━━━━━ Data to process ━━━━━

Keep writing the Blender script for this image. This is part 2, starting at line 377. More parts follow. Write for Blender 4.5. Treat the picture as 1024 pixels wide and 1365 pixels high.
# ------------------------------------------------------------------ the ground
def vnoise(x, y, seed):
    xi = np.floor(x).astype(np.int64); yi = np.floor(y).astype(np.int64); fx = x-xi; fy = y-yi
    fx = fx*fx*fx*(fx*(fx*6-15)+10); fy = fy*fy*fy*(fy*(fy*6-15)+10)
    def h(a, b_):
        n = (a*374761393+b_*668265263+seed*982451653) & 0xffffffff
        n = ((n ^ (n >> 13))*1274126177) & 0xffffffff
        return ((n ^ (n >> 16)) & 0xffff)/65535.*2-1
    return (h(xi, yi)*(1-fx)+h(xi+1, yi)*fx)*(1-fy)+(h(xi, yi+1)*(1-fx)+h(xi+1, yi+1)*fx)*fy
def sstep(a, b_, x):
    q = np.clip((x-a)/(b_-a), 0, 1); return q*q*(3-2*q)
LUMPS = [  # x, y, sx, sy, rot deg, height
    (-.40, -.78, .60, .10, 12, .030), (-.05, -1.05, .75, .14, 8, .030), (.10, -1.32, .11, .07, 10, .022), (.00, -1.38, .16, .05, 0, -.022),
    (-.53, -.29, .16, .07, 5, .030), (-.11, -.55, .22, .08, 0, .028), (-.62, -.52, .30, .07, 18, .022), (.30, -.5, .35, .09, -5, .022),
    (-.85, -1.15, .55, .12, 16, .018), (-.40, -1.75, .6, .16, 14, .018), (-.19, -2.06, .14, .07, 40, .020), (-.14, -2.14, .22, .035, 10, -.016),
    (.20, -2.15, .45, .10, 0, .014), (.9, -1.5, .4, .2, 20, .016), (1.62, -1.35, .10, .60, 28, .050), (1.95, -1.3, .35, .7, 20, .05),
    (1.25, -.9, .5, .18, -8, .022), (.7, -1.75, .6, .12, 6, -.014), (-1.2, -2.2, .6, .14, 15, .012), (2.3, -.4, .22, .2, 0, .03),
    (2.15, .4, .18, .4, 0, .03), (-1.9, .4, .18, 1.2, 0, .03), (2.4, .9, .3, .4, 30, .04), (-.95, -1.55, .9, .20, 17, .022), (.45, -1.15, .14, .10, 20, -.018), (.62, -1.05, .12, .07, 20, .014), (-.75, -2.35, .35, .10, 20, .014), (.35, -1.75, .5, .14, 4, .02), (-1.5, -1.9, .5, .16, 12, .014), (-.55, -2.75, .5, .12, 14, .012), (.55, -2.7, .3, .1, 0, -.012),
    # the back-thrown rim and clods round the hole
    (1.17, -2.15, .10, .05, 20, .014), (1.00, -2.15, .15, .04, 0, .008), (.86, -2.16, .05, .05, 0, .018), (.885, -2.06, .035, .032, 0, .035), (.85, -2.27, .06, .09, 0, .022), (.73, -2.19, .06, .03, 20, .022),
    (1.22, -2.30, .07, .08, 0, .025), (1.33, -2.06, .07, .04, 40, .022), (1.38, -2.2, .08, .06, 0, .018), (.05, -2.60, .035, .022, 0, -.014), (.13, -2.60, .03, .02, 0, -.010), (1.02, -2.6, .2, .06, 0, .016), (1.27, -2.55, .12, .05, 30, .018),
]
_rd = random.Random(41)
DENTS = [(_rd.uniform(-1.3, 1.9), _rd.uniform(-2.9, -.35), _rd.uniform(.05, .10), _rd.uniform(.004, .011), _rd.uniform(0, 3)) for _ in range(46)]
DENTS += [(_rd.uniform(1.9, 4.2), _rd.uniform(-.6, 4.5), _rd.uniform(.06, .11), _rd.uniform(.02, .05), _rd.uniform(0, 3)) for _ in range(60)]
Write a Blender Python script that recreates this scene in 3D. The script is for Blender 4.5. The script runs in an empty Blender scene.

━━━━━

» **Problem description**: Show every line from the listing above in which the string "Blender" appears.

» **Result of this exercise**:
Keep writing the Blender script for this image. This is part 2, starting at line 377. More parts follow. Write for Blender 4.5. Treat the picture as 1024 pixels wide and 1365 pixels high.
Write a Blender Python script that recreates this scene in 3D. The script is for Blender 4.5. The script runs in an empty Blender scene.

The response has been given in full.